#### Task description:
Find and copy each line of the records where the string "this" shows up.

#### Provided entries:

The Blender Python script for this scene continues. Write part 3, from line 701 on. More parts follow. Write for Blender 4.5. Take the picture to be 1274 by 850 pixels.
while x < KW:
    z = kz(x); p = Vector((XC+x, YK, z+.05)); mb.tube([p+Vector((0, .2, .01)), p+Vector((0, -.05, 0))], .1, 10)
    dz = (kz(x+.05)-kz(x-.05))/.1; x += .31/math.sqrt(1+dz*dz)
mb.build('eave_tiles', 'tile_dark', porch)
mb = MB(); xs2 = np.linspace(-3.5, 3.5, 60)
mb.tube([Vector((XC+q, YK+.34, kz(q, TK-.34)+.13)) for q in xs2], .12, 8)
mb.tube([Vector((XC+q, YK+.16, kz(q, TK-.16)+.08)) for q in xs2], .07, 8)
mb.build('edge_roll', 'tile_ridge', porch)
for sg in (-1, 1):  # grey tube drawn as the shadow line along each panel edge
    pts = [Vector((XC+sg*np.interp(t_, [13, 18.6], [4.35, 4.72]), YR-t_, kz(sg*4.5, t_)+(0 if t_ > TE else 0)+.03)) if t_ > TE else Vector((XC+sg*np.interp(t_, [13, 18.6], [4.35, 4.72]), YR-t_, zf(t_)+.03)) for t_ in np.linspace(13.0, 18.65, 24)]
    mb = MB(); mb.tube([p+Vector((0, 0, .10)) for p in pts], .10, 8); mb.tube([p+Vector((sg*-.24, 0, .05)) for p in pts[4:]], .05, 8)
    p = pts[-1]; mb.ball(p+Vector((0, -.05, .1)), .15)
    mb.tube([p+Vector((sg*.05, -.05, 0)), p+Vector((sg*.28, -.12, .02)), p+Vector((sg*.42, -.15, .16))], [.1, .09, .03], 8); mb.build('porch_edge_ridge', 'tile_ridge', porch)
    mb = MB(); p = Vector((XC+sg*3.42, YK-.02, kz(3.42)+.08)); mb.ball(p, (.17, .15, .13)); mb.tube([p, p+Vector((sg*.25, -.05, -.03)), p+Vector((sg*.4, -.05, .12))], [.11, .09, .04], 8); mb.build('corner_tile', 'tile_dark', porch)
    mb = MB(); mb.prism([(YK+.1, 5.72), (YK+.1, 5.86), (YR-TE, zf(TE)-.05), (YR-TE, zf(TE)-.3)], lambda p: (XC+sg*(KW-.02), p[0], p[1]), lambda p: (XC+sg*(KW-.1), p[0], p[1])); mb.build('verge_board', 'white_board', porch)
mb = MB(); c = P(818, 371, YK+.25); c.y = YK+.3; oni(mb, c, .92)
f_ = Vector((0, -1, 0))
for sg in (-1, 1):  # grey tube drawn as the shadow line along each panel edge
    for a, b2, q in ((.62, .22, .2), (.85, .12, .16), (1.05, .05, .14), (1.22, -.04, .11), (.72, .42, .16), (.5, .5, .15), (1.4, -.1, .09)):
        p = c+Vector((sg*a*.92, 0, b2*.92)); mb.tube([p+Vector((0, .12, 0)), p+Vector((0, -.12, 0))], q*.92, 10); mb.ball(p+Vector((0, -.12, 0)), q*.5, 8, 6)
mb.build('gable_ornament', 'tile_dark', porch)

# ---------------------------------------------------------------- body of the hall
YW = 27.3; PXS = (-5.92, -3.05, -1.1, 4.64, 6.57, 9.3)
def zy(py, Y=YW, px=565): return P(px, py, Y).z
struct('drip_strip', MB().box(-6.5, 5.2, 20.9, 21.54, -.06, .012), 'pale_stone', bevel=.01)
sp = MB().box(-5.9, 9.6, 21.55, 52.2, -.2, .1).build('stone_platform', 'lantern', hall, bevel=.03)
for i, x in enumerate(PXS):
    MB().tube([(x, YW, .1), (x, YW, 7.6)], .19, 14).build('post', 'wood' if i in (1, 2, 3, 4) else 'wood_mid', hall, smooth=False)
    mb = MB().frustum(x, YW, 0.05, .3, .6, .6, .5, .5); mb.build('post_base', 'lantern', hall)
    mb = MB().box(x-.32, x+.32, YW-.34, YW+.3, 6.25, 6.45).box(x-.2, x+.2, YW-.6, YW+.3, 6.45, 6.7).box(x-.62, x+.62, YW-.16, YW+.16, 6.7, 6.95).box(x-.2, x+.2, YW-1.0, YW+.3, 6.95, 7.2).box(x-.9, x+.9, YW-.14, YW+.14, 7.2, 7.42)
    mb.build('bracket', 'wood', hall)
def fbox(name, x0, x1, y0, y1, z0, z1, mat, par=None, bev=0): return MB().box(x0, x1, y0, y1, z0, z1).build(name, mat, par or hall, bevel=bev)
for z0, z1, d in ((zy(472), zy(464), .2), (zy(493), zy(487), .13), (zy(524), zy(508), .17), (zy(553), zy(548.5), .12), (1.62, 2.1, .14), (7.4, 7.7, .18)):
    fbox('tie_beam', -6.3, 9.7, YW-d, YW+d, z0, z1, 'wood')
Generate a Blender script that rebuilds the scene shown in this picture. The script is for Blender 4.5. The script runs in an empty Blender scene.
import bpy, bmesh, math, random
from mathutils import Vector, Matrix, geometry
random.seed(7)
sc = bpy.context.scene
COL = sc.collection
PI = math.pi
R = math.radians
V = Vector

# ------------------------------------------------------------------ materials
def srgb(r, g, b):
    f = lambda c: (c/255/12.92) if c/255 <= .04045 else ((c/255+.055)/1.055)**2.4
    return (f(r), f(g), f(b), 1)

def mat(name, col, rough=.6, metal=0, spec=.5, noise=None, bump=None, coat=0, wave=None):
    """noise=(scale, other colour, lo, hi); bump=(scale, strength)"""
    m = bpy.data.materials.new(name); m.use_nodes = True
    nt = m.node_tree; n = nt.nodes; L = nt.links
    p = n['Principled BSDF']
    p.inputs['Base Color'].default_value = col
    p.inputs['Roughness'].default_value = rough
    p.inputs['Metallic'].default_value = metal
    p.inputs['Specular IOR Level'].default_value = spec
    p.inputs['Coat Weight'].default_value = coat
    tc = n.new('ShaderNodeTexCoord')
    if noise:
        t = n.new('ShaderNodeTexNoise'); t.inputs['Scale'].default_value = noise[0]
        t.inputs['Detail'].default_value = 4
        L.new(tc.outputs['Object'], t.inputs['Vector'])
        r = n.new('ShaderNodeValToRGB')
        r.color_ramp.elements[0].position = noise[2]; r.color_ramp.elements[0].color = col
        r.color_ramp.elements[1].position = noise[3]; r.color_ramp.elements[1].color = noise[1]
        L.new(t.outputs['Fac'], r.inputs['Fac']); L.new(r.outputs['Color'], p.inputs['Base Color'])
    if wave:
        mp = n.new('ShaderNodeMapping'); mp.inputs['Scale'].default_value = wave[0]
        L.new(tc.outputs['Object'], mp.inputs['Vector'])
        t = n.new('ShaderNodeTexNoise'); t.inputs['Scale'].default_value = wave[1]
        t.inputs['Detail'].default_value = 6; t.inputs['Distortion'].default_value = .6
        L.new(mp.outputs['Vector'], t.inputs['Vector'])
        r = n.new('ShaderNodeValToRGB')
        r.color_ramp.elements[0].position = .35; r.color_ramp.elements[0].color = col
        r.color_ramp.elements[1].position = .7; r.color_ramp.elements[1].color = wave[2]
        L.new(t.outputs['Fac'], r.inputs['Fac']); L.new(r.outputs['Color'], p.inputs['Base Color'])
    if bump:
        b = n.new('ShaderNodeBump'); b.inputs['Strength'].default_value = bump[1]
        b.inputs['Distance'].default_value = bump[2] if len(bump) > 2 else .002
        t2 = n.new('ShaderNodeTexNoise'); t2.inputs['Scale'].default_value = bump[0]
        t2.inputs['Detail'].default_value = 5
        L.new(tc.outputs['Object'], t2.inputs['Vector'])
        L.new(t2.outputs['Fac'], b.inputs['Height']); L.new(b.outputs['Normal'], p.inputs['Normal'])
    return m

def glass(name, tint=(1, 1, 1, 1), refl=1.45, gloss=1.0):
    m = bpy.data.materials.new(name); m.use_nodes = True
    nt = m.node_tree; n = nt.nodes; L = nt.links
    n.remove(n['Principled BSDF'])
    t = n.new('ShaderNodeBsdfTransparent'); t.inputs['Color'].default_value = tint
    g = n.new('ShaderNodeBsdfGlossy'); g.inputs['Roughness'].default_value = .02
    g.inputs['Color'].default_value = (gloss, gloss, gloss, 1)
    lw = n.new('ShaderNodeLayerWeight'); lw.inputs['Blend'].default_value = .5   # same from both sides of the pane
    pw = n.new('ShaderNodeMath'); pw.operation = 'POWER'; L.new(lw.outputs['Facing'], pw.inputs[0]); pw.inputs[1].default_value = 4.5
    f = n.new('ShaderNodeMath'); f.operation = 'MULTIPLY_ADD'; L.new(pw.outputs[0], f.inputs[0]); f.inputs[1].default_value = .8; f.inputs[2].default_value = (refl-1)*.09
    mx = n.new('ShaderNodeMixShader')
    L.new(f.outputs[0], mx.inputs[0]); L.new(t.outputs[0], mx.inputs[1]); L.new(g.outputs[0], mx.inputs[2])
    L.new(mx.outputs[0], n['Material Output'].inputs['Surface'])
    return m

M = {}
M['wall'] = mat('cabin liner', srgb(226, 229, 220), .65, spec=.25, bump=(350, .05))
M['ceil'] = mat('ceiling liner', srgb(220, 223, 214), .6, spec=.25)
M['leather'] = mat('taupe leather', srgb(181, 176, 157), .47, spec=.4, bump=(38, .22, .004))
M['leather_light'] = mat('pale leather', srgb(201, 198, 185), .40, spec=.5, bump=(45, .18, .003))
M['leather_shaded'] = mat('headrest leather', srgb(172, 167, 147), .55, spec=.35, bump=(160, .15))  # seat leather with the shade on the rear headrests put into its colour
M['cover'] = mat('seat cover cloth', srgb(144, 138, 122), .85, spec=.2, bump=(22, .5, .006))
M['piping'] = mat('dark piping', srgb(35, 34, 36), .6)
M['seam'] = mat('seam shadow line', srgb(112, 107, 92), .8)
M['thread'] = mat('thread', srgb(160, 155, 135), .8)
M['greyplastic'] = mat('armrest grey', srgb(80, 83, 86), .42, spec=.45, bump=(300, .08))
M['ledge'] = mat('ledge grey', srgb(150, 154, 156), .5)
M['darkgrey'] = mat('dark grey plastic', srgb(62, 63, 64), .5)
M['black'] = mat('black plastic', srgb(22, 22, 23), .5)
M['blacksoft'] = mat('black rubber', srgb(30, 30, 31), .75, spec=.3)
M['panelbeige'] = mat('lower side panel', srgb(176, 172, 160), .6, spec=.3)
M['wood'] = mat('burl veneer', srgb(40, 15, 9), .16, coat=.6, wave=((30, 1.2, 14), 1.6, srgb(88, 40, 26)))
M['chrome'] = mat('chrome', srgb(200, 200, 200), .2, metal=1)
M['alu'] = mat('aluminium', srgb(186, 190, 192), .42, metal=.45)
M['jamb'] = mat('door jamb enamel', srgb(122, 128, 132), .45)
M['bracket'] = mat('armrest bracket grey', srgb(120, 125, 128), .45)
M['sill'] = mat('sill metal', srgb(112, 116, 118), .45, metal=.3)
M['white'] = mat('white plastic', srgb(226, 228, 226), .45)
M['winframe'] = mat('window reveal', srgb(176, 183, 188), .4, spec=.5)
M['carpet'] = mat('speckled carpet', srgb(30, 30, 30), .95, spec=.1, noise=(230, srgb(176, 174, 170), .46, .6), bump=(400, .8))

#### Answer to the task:
The Blender Python script for this scene continues. Write part 3, from line 701 on. More parts follow. Write for Blender 4.5. Take the picture to be 1274 by 850 pixels.
Generate a Blender script that rebuilds the scene shown in this picture. The script is for Blender 4.5. The script runs in an empty Blender scene.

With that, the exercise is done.